# START OF Recorded information

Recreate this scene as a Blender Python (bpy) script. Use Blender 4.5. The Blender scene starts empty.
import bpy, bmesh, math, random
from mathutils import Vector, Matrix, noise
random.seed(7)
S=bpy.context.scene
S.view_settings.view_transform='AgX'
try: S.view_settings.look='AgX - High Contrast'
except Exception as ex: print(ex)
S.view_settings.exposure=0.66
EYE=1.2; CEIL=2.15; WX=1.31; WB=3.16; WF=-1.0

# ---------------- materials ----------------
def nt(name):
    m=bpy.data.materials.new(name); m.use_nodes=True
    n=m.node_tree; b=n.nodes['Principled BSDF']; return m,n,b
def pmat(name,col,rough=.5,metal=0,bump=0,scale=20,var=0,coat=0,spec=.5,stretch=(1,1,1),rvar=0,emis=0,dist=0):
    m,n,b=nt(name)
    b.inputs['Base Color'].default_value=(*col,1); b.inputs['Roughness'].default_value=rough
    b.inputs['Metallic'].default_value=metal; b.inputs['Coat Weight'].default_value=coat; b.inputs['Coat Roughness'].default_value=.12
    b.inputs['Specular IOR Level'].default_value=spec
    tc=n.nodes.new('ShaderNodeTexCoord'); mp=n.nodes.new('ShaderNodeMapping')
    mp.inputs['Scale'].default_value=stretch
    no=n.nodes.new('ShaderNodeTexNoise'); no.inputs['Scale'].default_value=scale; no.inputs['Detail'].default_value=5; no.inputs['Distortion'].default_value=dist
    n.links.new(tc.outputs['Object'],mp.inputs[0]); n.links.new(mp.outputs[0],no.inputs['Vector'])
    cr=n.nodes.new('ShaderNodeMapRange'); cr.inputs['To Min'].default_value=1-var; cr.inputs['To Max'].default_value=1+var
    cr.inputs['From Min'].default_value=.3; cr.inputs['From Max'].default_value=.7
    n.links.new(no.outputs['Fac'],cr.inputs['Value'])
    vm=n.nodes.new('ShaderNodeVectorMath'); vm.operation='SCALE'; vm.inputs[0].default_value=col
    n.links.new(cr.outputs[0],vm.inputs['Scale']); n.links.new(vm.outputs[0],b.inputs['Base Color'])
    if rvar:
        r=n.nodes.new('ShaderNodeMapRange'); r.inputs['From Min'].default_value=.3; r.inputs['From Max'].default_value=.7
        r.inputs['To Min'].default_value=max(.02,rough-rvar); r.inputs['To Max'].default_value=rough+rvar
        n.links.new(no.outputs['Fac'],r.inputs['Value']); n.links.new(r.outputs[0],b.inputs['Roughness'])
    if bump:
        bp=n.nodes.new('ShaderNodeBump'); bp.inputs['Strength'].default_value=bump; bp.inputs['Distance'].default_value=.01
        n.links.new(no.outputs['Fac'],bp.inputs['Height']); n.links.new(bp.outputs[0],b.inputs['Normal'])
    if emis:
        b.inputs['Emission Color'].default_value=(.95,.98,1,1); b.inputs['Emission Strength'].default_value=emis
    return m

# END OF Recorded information

[What this task involves]: Quote the listing in full, please, keeping every line exact.

[Response]:
Recreate this scene as a Blender Python (bpy) script. Use Blender 4.5. The Blender scene starts empty.
import bpy, bmesh, math, random
from mathutils import Vector, Matrix, noise
random.seed(7)
S=bpy.context.scene
S.view_settings.view_transform='AgX'
try: S.view_settings.look='AgX - High Contrast'
except Exception as ex: print(ex)
S.view_settings.exposure=0.66
EYE=1.2; CEIL=2.15; WX=1.31; WB=3.16; WF=-1.0

# ---------------- materials ----------------
def nt(name):
    m=bpy.data.materials.new(name); m.use_nodes=True
    n=m.node_tree; b=n.nodes['Principled BSDF']; return m,n,b
def pmat(name,col,rough=.5,metal=0,bump=0,scale=20,var=0,coat=0,spec=.5,stretch=(1,1,1),rvar=0,emis=0,dist=0):
    m,n,b=nt(name)
    b.inputs['Base Color'].default_value=(*col,1); b.inputs['Roughness'].default_value=rough
    b.inputs['Metallic'].default_value=metal; b.inputs['Coat Weight'].default_value=coat; b.inputs['Coat Roughness'].default_value=.12
    b.inputs['Specular IOR Level'].default_value=spec
    tc=n.nodes.new('ShaderNodeTexCoord'); mp=n.nodes.new('ShaderNodeMapping')
    mp.inputs['Scale'].default_value=stretch
    no=n.nodes.new('ShaderNodeTexNoise'); no.inputs['Scale'].default_value=scale; no.inputs['Detail'].default_value=5; no.inputs['Distortion'].default_value=dist
    n.links.new(tc.outputs['Object'],mp.inputs[0]); n.links.new(mp.outputs[0],no.inputs['Vector'])
    cr=n.nodes.new('ShaderNodeMapRange'); cr.inputs['To Min'].default_value=1-var; cr.inputs['To Max'].default_value=1+var
    cr.inputs['From Min'].default_value=.3; cr.inputs['From Max'].default_value=.7
    n.links.new(no.outputs['Fac'],cr.inputs['Value'])
    vm=n.nodes.new('ShaderNodeVectorMath'); vm.operation='SCALE'; vm.inputs[0].default_value=col
    n.links.new(cr.outputs[0],vm.inputs['Scale']); n.links.new(vm.outputs[0],b.inputs['Base Color'])
    if rvar:
        r=n.nodes.new('ShaderNodeMapRange'); r.inputs['From Min'].default_value=.3; r.inputs['From Max'].default_value=.7
        r.inputs['To Min'].default_value=max(.02,rough-rvar); r.inputs['To Max'].default_value=rough+rvar
        n.links.new(no.outputs['Fac'],r.inputs['Value']); n.links.new(r.outputs[0],b.inputs['Roughness'])
    if bump:
        bp=n.nodes.new('ShaderNodeBump'); bp.inputs['Strength'].default_value=bump; bp.inputs['Distance'].default_value=.01
        n.links.new(no.outputs['Fac'],bp.inputs['Height']); n.links.new(bp.outputs[0],b.inputs['Normal'])
    if emis:
        b.inputs['Emission Color'].default_value=(.95,.98,1,1); b.inputs['Emission Strength'].default_value=emis
    return m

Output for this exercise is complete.